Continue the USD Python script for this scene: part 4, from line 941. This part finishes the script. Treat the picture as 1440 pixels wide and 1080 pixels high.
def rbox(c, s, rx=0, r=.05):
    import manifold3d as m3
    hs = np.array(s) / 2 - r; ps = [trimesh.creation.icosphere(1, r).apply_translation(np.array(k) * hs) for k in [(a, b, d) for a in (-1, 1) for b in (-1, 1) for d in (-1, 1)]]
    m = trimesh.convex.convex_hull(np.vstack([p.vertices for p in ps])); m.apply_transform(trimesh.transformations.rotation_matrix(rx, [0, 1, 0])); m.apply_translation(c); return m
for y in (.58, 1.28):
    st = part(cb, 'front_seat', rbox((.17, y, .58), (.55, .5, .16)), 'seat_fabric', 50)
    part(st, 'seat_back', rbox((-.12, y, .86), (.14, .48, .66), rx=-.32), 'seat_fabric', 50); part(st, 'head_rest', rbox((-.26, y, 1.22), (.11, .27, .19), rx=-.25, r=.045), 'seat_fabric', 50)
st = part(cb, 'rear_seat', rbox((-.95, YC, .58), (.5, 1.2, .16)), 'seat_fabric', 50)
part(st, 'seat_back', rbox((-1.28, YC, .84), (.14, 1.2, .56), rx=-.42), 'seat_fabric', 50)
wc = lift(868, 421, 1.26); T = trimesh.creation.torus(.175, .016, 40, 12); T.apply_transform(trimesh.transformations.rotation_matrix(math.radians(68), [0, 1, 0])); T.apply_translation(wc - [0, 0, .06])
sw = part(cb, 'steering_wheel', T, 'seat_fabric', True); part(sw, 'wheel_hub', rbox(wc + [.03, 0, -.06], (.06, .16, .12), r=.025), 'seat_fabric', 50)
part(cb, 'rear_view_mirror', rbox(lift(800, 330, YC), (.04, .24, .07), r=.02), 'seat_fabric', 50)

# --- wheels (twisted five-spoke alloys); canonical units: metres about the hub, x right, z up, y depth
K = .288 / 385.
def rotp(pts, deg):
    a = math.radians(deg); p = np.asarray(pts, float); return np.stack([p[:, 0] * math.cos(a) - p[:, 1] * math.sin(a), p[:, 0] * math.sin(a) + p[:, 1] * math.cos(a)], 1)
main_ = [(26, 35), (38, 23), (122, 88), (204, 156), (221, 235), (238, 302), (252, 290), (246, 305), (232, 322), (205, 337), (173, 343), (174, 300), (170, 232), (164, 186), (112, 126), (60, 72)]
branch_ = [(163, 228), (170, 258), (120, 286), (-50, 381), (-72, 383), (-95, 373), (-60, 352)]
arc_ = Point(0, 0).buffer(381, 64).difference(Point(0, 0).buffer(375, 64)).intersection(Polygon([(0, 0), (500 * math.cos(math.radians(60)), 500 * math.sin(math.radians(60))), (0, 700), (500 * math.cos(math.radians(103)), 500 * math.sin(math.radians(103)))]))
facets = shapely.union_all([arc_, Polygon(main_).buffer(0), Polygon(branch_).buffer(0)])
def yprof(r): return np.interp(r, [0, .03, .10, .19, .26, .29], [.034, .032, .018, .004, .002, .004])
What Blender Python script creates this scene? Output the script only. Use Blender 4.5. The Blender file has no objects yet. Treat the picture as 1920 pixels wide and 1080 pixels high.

__________

PROBLEM TO WORK ON
All lines of the data above that include the word "Treat" must be shown.

OUTPUT
Continue the USD Python script for this scene: part 4, from line 941. This part finishes the script. Treat the picture as 1440 pixels wide and 1080 pixels high.
What Blender Python script creates this scene? Output the script only. Use Blender 4.5. The Blender file has no objects yet. Treat the picture as 1920 pixels wide and 1080 pixels high.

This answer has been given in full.